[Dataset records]
━━━━━━━━━━━━━━━━━━━━
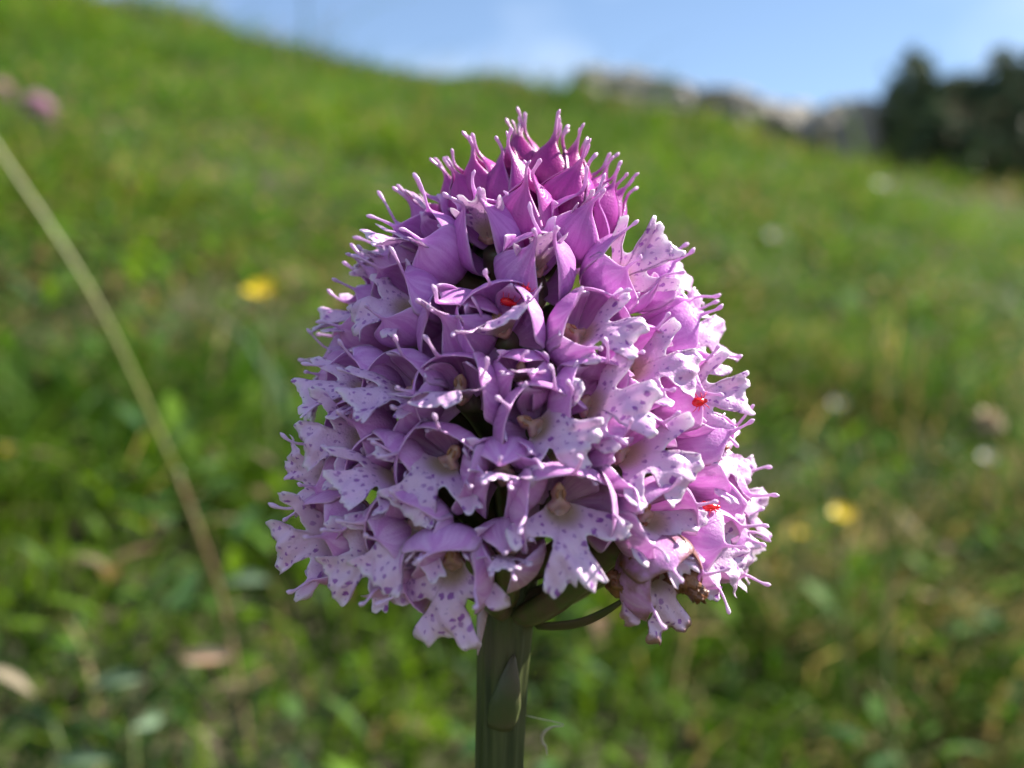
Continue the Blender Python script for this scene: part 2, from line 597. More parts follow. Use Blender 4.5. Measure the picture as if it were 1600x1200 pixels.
# ------------------------------------------------------------------ rocks, shrub on the brow
def rock_mat():
    k = NT('limestone')
    tex = k.n('ShaderNodeTexCoord').outputs['Object']
    n1 = k.noise(tex, 9.0, 6.0, 0.62).outputs['Fac']
    n2 = k.noise(tex, 45.0, 5.0, 0.6).outputs['Fac']
    col = k.mix(k.rng(n1, 0.35, 0.66), (0.19, 0.17, 0.145), (0.38, 0.345, 0.30))
    col = k.mix(k.rng(n2, 0.5, 0.72, 0, 0.55), col, (0.12, 0.115, 0.085))
    hh = k.math('ADD', n1, k.math('MULTIPLY', n2, 0.4))
    return k.bsdf(col, 0.88, k.bump(hh, 0.9, 0.02), spec=0.25)


M_ROCK = rock_mat()


def rock(px, y, dx, dy, dz, rot, seed, label, sink=0.35):
    import bmesh
    bm = bmesh.new()
    bmesh.ops.create_icosphere(bm, subdivisions=4, radius=1.0)
    r = np.random.default_rng(seed)
    planes = [(Vector(r.normal(size=3)).normalized(), r.uniform(0.62, 0.95)) for _ in range(16)]
    from mathutils import noise
    for v in bm.verts:
        p = v.co.copy()
        for nrm, dd in planes:
            q = p.dot(nrm)
            if q > dd: p -= nrm * (q - dd) * 0.9
        p += v.co * 0.14 * noise.fractal(v.co * 2.3 + Vector((seed, 0, 0)), 0.8, 2.1, 4)
        v.co = Vector((p.x * dx, p.y * dy, p.z * dz))
    me = bpy.data.meshes.new('rock'); bm.to_mesh(me); bm.free()
    me.materials.append(M_ROCK)
    p = at(px, 200, y)
    o = obj('rock', me, None, (p[0], p[1], float(ground(p[0], p[1])) + dz * (1 - 2 * sink)))
    o.rotation_euler = (0, 0, rot)
    tag(o, label, 'rock', 'rocks along the brow of the slope')


rock(1005, 4.75, 0.27, 0.16, 0.12, 0.1, 3, 'tallest pale grey boulder standing on the brow behind the flower tip', 0.2)
rock(925, 4.70, 0.12, 0.10, 0.12, 0.9, 7, 'small pale boulder tucked against the left flank of the tallest boulder', 0.3)
rock(1135, 4.6, 0.20, 0.16, 0.13, 1.2, 5, 'low dark grey rock just right of the tallest boulder', 0.3)
rock(1215, 4.7, 0.20, 0.14, 0.14, 0.2, 9, 'rounded grey rock midway between the tallest boulder and the shrub', 0.28)
rock(1290, 4.55, 0.21, 0.16, 0.15, 2.0, 13, 'broad pale limestone rock left of the dark shrub', 0.25)
rock(1350, 4.35, 0.13, 0.10, 0.17, 0.6, 17, 'sunlit pale rock touching the foot of the dark shrub', 0.25)


def shrub():
    bpos = at(1515, 285, 4.35)
    bx, by = bpos[0], bpos[1]
    bz = float(ground(bx, by))
    root = empty('juniper_shrub', (bx, by, bz))
    tag(root, 'dark bushy juniper with upright pointed shoots at the end of the rocks', 'shrub')
    k = NT('juniper_needles')
    tint = k.attr('tint').outputs['Color']
    m = k.bsdf(tint, 0.5, None, 0, None, 0.3, 0.15)
    mb = mat_simple('juniper_bark', (0.10, 0.065, 0.045), (0.18, 0.13, 0.095), 60.0, 0.9, 0.6, 0.004)
    r = np.random.default_rng(5)
    tips = [(-0.21, 0.0, 0.50), (0.11, -0.03, 0.50), (-0.02, 0.05, 0.36), (0.30, 0.05, 0.55), (-0.29, -0.02, 0.33), (0.21, -0.10, 0.42),
            (0.42, 0.1, 0.46), (-0.10, 0.12, 0.40), (-0.33, 0.06, 0.20), (0.02, -0.15, 0.26), (-0.16, 0.0, 0.45), (0.05, 0.03, 0.41), (0.25, 0.0, 0.50), (0.36, 0.02, 0.50), (-0.25, 0.03, 0.40), (0.15, 0.0, 0.45), (0.05, 0.0, 0.33), (0.16, 0.08, 0.36), (-0.12, 0.0, 0.35), (-0.26, 0.1, 0.30), (0.38, -0.05, 0.40), (-0.05, -0.18, 0.16), (-0.06, -0.05, 0.39), (0.0, 0.1, 0.43), (0.20, 0.05, 0.40), (-0.30, -0.08, 0.26), (0.10, -0.12, 0.34), (0.16, -0.2, 0.16), (0.48, -0.05, 0.30), (-0.16, -0.14, 0.26), (0.30, -0.18, 0.24)]
    V, T = [], []
    for (tx, ty, tz) in tips:
        P = bez([(0.15 * tx, 0.15 * ty, -0.02), (0.55 * tx, 0.5 * ty, 0.3 * tz), (0.85 * tx, 0.85 * ty, 0.62 * tz), (tx, ty, tz)], 12)
        Vt, Ft, _ = tube(P, np.linspace(0.016, 0.003, 12), 7)
        obj('branch', mesh('branch', Vt, Ft, mb), root)
        for s in range(420):
            t = r.beta(1.6, 1.1)
            c = interp(np.array([t]), np.linspace(0, 1, 12), P)[0]
            spread = 0.085 * (1 - t) ** 0.8 + 0.012
            c = c + r.normal(size=3) * spread * np.array([1, 1, 0.7])
            if c[2] < 0.02: c[2] = 0.02 + abs(r.normal()) * 0.03
            ax = r.normal(size=3); ax[2] = abs(ax[2]) * 1.2 + 0.4; ax /= np.linalg.norm(ax)
            tn = (np.array([0.085, 0.125, 0.060]) if r.random() < 0.85 else np.array([0.17, 0.12, 0.075])) * r.uniform(0.6, 1.6)
            for q in range(9):
                d = ax + r.normal(size=3) * 0.55; d /= np.linalg.norm(d)
                L = r.uniform(0.014, 0.034)
                sd = np.cross(d, r.normal(size=3)); sd /= np.linalg.norm(sd); sd *= L * 0.17
                b0 = c + ax * r.uniform(-0.012, 0.012)
                V += [b0 - sd, b0 + sd, b0 + d * L]
                T += [tn] * 3
    V = np.array(V)
    o = obj('foliage', mesh('foliage', V, np.arange(len(V)).reshape(-1, 3), m, {'tint': np.array(T)}, smooth=False), root)
    o['kind'] = 'stuff'


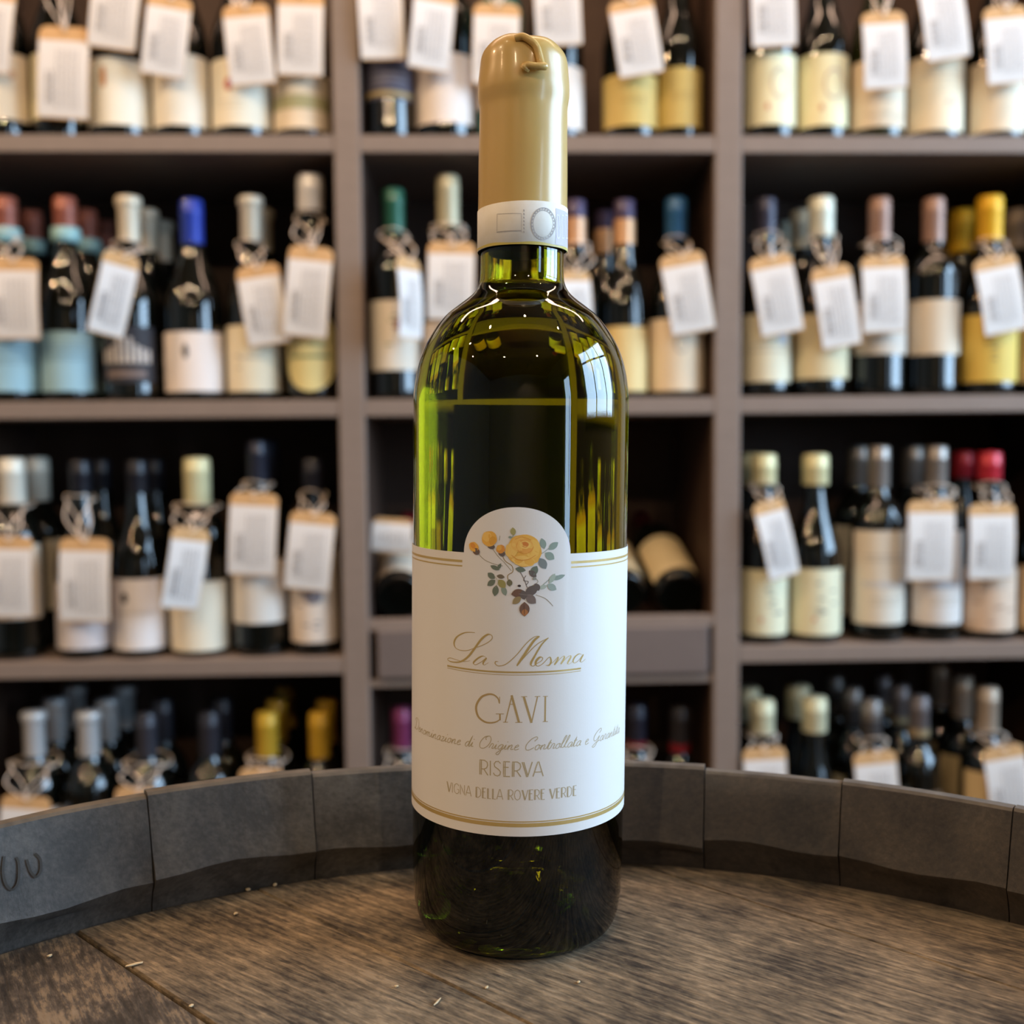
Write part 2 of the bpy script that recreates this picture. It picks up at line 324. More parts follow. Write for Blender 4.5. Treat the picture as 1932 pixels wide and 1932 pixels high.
━━━━━━━━━━━━━━━━━━━━
TASK INSTRUCTIONS: Return the entries unchanged, save for the pictures, which do not belong in the copy.

FULL SOLUTION:
Continue the Blender Python script for this scene: part 2, from line 597. More parts follow. Use Blender 4.5. Measure the picture as if it were 1600x1200 pixels.
# ------------------------------------------------------------------ rocks, shrub on the brow
def rock_mat():
    k = NT('limestone')
    tex = k.n('ShaderNodeTexCoord').outputs['Object']
    n1 = k.noise(tex, 9.0, 6.0, 0.62).outputs['Fac']
    n2 = k.noise(tex, 45.0, 5.0, 0.6).outputs['Fac']
    col = k.mix(k.rng(n1, 0.35, 0.66), (0.19, 0.17, 0.145), (0.38, 0.345, 0.30))
    col = k.mix(k.rng(n2, 0.5, 0.72, 0, 0.55), col, (0.12, 0.115, 0.085))
    hh = k.math('ADD', n1, k.math('MULTIPLY', n2, 0.4))
    return k.bsdf(col, 0.88, k.bump(hh, 0.9, 0.02), spec=0.25)


M_ROCK = rock_mat()


def rock(px, y, dx, dy, dz, rot, seed, label, sink=0.35):
    import bmesh
    bm = bmesh.new()
    bmesh.ops.create_icosphere(bm, subdivisions=4, radius=1.0)
    r = np.random.default_rng(seed)
    planes = [(Vector(r.normal(size=3)).normalized(), r.uniform(0.62, 0.95)) for _ in range(16)]
    from mathutils import noise
    for v in bm.verts:
        p = v.co.copy()
        for nrm, dd in planes:
            q = p.dot(nrm)
            if q > dd: p -= nrm * (q - dd) * 0.9
        p += v.co * 0.14 * noise.fractal(v.co * 2.3 + Vector((seed, 0, 0)), 0.8, 2.1, 4)
        v.co = Vector((p.x * dx, p.y * dy, p.z * dz))
    me = bpy.data.meshes.new('rock'); bm.to_mesh(me); bm.free()
    me.materials.append(M_ROCK)
    p = at(px, 200, y)
    o = obj('rock', me, None, (p[0], p[1], float(ground(p[0], p[1])) + dz * (1 - 2 * sink)))
    o.rotation_euler = (0, 0, rot)
    tag(o, label, 'rock', 'rocks along the brow of the slope')


rock(1005, 4.75, 0.27, 0.16, 0.12, 0.1, 3, 'tallest pale grey boulder standing on the brow behind the flower tip', 0.2)
rock(925, 4.70, 0.12, 0.10, 0.12, 0.9, 7, 'small pale boulder tucked against the left flank of the tallest boulder', 0.3)
rock(1135, 4.6, 0.20, 0.16, 0.13, 1.2, 5, 'low dark grey rock just right of the tallest boulder', 0.3)
rock(1215, 4.7, 0.20, 0.14, 0.14, 0.2, 9, 'rounded grey rock midway between the tallest boulder and the shrub', 0.28)
rock(1290, 4.55, 0.21, 0.16, 0.15, 2.0, 13, 'broad pale limestone rock left of the dark shrub', 0.25)
rock(1350, 4.35, 0.13, 0.10, 0.17, 0.6, 17, 'sunlit pale rock touching the foot of the dark shrub', 0.25)


def shrub():
    bpos = at(1515, 285, 4.35)
    bx, by = bpos[0], bpos[1]
    bz = float(ground(bx, by))
    root = empty('juniper_shrub', (bx, by, bz))
    tag(root, 'dark bushy juniper with upright pointed shoots at the end of the rocks', 'shrub')
    k = NT('juniper_needles')
    tint = k.attr('tint').outputs['Color']
    m = k.bsdf(tint, 0.5, None, 0, None, 0.3, 0.15)
    mb = mat_simple('juniper_bark', (0.10, 0.065, 0.045), (0.18, 0.13, 0.095), 60.0, 0.9, 0.6, 0.004)
    r = np.random.default_rng(5)
    tips = [(-0.21, 0.0, 0.50), (0.11, -0.03, 0.50), (-0.02, 0.05, 0.36), (0.30, 0.05, 0.55), (-0.29, -0.02, 0.33), (0.21, -0.10, 0.42),
            (0.42, 0.1, 0.46), (-0.10, 0.12, 0.40), (-0.33, 0.06, 0.20), (0.02, -0.15, 0.26), (-0.16, 0.0, 0.45), (0.05, 0.03, 0.41), (0.25, 0.0, 0.50), (0.36, 0.02, 0.50), (-0.25, 0.03, 0.40), (0.15, 0.0, 0.45), (0.05, 0.0, 0.33), (0.16, 0.08, 0.36), (-0.12, 0.0, 0.35), (-0.26, 0.1, 0.30), (0.38, -0.05, 0.40), (-0.05, -0.18, 0.16), (-0.06, -0.05, 0.39), (0.0, 0.1, 0.43), (0.20, 0.05, 0.40), (-0.30, -0.08, 0.26), (0.10, -0.12, 0.34), (0.16, -0.2, 0.16), (0.48, -0.05, 0.30), (-0.16, -0.14, 0.26), (0.30, -0.18, 0.24)]
    V, T = [], []
    for (tx, ty, tz) in tips:
        P = bez([(0.15 * tx, 0.15 * ty, -0.02), (0.55 * tx, 0.5 * ty, 0.3 * tz), (0.85 * tx, 0.85 * ty, 0.62 * tz), (tx, ty, tz)], 12)
        Vt, Ft, _ = tube(P, np.linspace(0.016, 0.003, 12), 7)
        obj('branch', mesh('branch', Vt, Ft, mb), root)
        for s in range(420):
            t = r.beta(1.6, 1.1)
            c = interp(np.array([t]), np.linspace(0, 1, 12), P)[0]
            spread = 0.085 * (1 - t) ** 0.8 + 0.012
            c = c + r.normal(size=3) * spread * np.array([1, 1, 0.7])
            if c[2] < 0.02: c[2] = 0.02 + abs(r.normal()) * 0.03
            ax = r.normal(size=3); ax[2] = abs(ax[2]) * 1.2 + 0.4; ax /= np.linalg.norm(ax)
            tn = (np.array([0.085, 0.125, 0.060]) if r.random() < 0.85 else np.array([0.17, 0.12, 0.075])) * r.uniform(0.6, 1.6)
            for q in range(9):
                d = ax + r.normal(size=3) * 0.55; d /= np.linalg.norm(d)
                L = r.uniform(0.014, 0.034)
                sd = np.cross(d, r.normal(size=3)); sd /= np.linalg.norm(sd); sd *= L * 0.17
                b0 = c + ax * r.uniform(-0.012, 0.012)
                V += [b0 - sd, b0 + sd, b0 + d * L]
                T += [tn] * 3
    V = np.array(V)
    o = obj('foliage', mesh('foliage', V, np.arange(len(V)).reshape(-1, 3), m, {'tint': np.array(T)}, smooth=False), root)
    o['kind'] = 'stuff'


Write part 2 of the bpy script that recreates this picture. It picks up at line 324. More parts follow. Write for Blender 4.5. Treat the picture as 1932 pixels wide and 1932 pixels high.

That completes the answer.